Former president Jacob Zuma. (Phil Magakoe/Reuters)
In 2006, Jacob Zuma, during a trial in which he was accused of rape, was at the receiving end of a strong rebuke from a white male judge for having unprotected sexual intercourse with someone who was not his regular partner — in short, for showing contempt for women.
In response, Zuma was rather submissive and repentant. He was acquitted of the charge. Nearly 20 years later, he receives another strong admonishment from a judge for showing contempt for the rule of law. This time it is a black female judge, backed by six of her colleagues.
Instead of deference or repentance, we witness a backlash. Acting Chief Justice Sisi Khampepe, a judge with an impressive legal pedigree, is at the receiving end of a vitriolic sexist outburst, with the judgment that she penned being described by the Jacob Zuma Foundation as “judicially emotional and angry”. Such a response — to attach emotional motivation for the actions or words of professional women — is an illustration of textbook misogyny.
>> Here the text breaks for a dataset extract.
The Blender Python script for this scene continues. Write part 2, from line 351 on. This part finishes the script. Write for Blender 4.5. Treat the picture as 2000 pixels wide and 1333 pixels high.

It reduces women to emotional beings and reinforces the trope about women as hysterical or irrational, devoid of intellect.
Attacks on judges are hardly new in South Africa. Attacks on the judiciary started shortly after Zuma became president in 2008, with Gwede Mantashe, then secretary general of the ANC, referring to judges as “counter-revolutionaries”. Others, such as the Economic Freedom Fighters’ Julius Malema, have been quite adroit at constant attacks against the judiciary while frequently approaching the courts for adjudication on a range of matters, ironically dependent on judges to carry out their adjudicatory functions without fear or favour.
Judges should not be beyond reproach. But criticism of judges should not be ad-hominem and personal. They ought to be directed at and located in decisions that judges make after a deliberative process, which are justified through judicial reasoning and analysis and which are explained in the judgment. This is exactly what Khampepe and the majority did in the decision of Jacob Gedleyihlekisa Zuma v Secretary of the Judicial Commission of Inquiry into Allegations of State Capture & Others.
Even if one does not agree with their decision, criticism should be directed at the reasons provided. Personal attacks on judges, as opposed to critiques of their judgments, serve no purpose other than demeaning the judiciary, an important pillar of South Africa’s hard-fought and fragile constitutional democracy. Such attacks may also result in the rule of law itself being undermined.
Attacking Khampepe’s decision as emotional or angry is a standard tactic of those men who have a particular view of women as passive and deferential. For them, independent and assertive women are particularly objectionable. An independent and smart female judge, deliberating on the fate of a man who holds those views, induces an extraordinarily strong reaction from the man.
We should not forget the vilification of Fezekile Ntsukela Kuzwayo (Kwezi) during the Zuma rape trial and the hate and contempt levelled at her, including effigies of her that were burnt outside of court. What the Zuma foundation appears to forget is that it is dealing not with, as then, a vulnerable woman, who was unable to protect herself and forced into exile, but a powerful woman, the acting chief justice, and the ultimate symbol of the rule of law in South Africa.
This is a misstep by the former president and his enablers — and they will be the ultimate losers.